Socrate. — Son père aussi a, semble-t-il, un nom conforme à sa nature.

Hermogène. — Apparemment.

Socrate. — Agamemnon, en effet, a chance de désigner un homme capable d’aller jusqu’au bout de ses décisions avec ténacité, en accomplissant ses projets à force de vaillance. La preuve en est dans le long séjour et la ténacité de son armée devant Troie. Que cet homme soit admirable (agastos) par sa persévérance (épimonê), c’est ce qu’indique le nom d’Agamemnon. b Peut-être Atrée, lui aussi, est-il justement nommé. Car le meurtre de Chrysippe[1] commis par lui, sa conduite si cruelle envers Thyeste[2], tous ces actes sont nuisibles et funestes (atêra) pour la vertu. Le nom qui le désigne est légèrement détourné et obscurci, de sorte qu’il ne révèle pas à tout le monde la nature du personnage ; mais pour les connaisseurs en onomastique, Atrée a un sens assez clair : aussi bien au sens d’inflexible (atéïrès) que d’intrépide (atrestos) et de funeste (atêros), de toute manière c son nom est juste. Pélops lui-même me paraît avoir reçu un nom approprié, car ce nom signifie [que] celui qui ne voit que l’immédiat (pelas, opsis) [mérite cette appellation].

Hermogène. — Comment cela ?

Socrate. — La légende, par exemple, montre cet homme, dans le meurtre de Myrtilos, incapable de rien pressentir et prévoir du sort futur de toute sa race, de l’étendue des malheurs dont il était en train de l’accabler ; il ne voyait que l’immédiat et d l’instant présent — c’est-à-dire auprès de lui (pelas) — quand il recherchait à tout prix l’union d’Hippodamie[3]. Pour Tantale, tout le monde estimera que son nom est juste et naturel, si ce qu’on dit de lui est vrai.

  1. Chrysippe, fils de Pélops, passait pour avoir été tué par Atrée et Thyeste, ses frères, jaloux de l’affection que lui portait son père.
  2. Thyeste, ayant séduit sa belle-sœur Aéropé, et s’étant emparé de l’agneau « d’or » donné par Hermès à son frère Atrée, voulut prendre le pouvoir.

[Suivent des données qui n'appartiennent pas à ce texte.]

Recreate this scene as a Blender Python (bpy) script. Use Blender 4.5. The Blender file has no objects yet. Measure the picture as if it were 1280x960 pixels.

Atrée le chassa, puis feignit de se réconcilier avec lui, et lui fit servir les membres de ses deux fils coupés en morceaux.
  3. Pour s’assurer la victoire et épouser Hippodamie, Pélops avait corrompu le cocher d’Œnomaos, Myrtilos. Celui-ci ôta la clavette à une des roues du char de son maître et causa ainsi sa mort. Mais comme il essayait de séduire l’épouse de Pélops, il fut précipité par lui dans la mer.